Tuesday, July 03, 2007

That's a Lot of Wins

Roger Clemens tallied the 350th win of his career last night. That's huge number. Greg Maddux is sitting at 340 and may join him in the 350 circle. After those two Tom Glavine (297) and Randy Johnson (284) might crack 300 - although Johnson is 43 and went on the DL today. After that group of four the next 300-game winner might be....maybe Mike Mussina (he's at 243, but he's 38).

But more likely after these guys, the next 300-game winner is 'nobody' or at least nobody for a good fifteen years.

One of the great things about baseball is that performance can be measured more accurately and more meaningfully than in any other sport. Moreover, to a large extent the stats carry their credibility for decades at least since the end of the dead-ball era in 1920. Sure things do change, such as the size of ballparks and the height of the pitching mound, but the stats hold validity. Heck, Hank Aaron and Willie Mays played large parts of their careers in the pitching-dominated 1960's and still ended up at or near the top of the statistical heap.

Steroid usage or even the assumption of wide-spread steroid usage has messed with the stats' credibility and that is a big reason that baseball fans get more upset about steroids than football fans (after all these are often the same people anyway). As an eyewitness to the McGwire-Sosa home run frenzy I can attest that it was huge fun to be there and see Big Mac swat homer after homer as he battered the County Stadium bleachers. But what did it mean? Was it all fake? No, but how much was steroid-induced? 10%? 20%?

Back to Clemens, there are mutterings that Roger has, err, padded his stats with unnatural aids, but no proof and no BALCO investigation.

Where does Clemens fit in the all-time pantheon of pitchers assuming his wins are all legit? Bill James, who virtually invented modern statistical analysis, uses some great tools such as 'win shares' to analyze player value. James literally changed the way baseball operates, although many tradition-bound baseball execs had to be fired or retired before his full impact was felt. I highly commend The New Bill James Historical Baseball Abstract to you.

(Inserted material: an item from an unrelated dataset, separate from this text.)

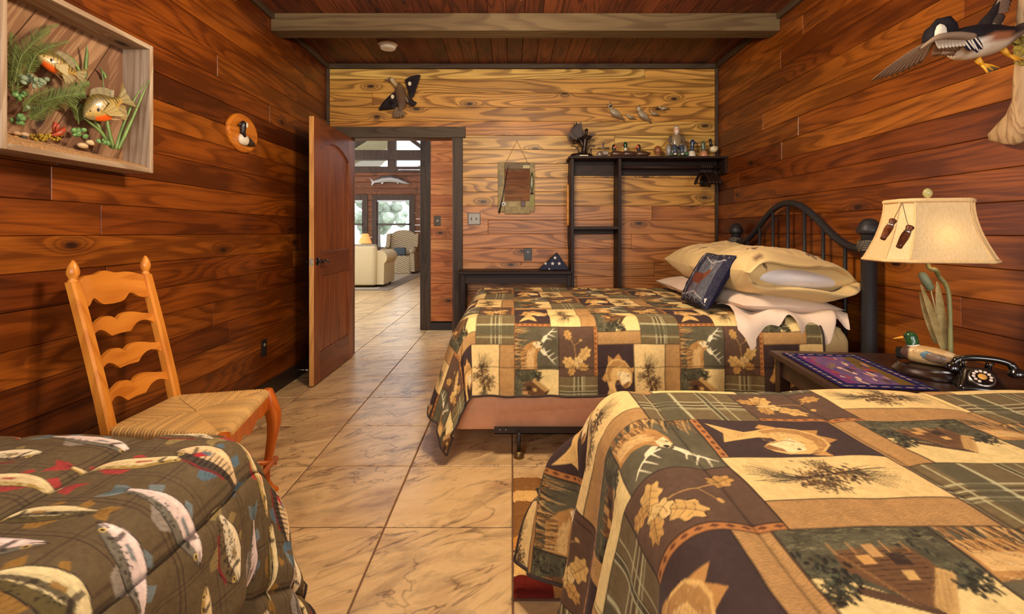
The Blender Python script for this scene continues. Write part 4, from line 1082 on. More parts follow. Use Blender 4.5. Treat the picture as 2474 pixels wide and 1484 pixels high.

Back in 2003, James ranked Clemens as the number 11 pitcher of all time and arguably the greatest pitcher of all-time. That dead-ball era is a problem when comparing all-time best pitchers because most of the stat leaders hail from the pre-1920 era, like Cy Young and Walter Johnson. Clemens is up to number 8 on the all-time win list, but only one of those 8 pitched most of his career after the dead-ball era - Warren Spahn. (One year Spahn and teammate Lew Burdette tricked the Topps baseball card company into printing a "Warren Spahn" card that had Burdette's picture on it!)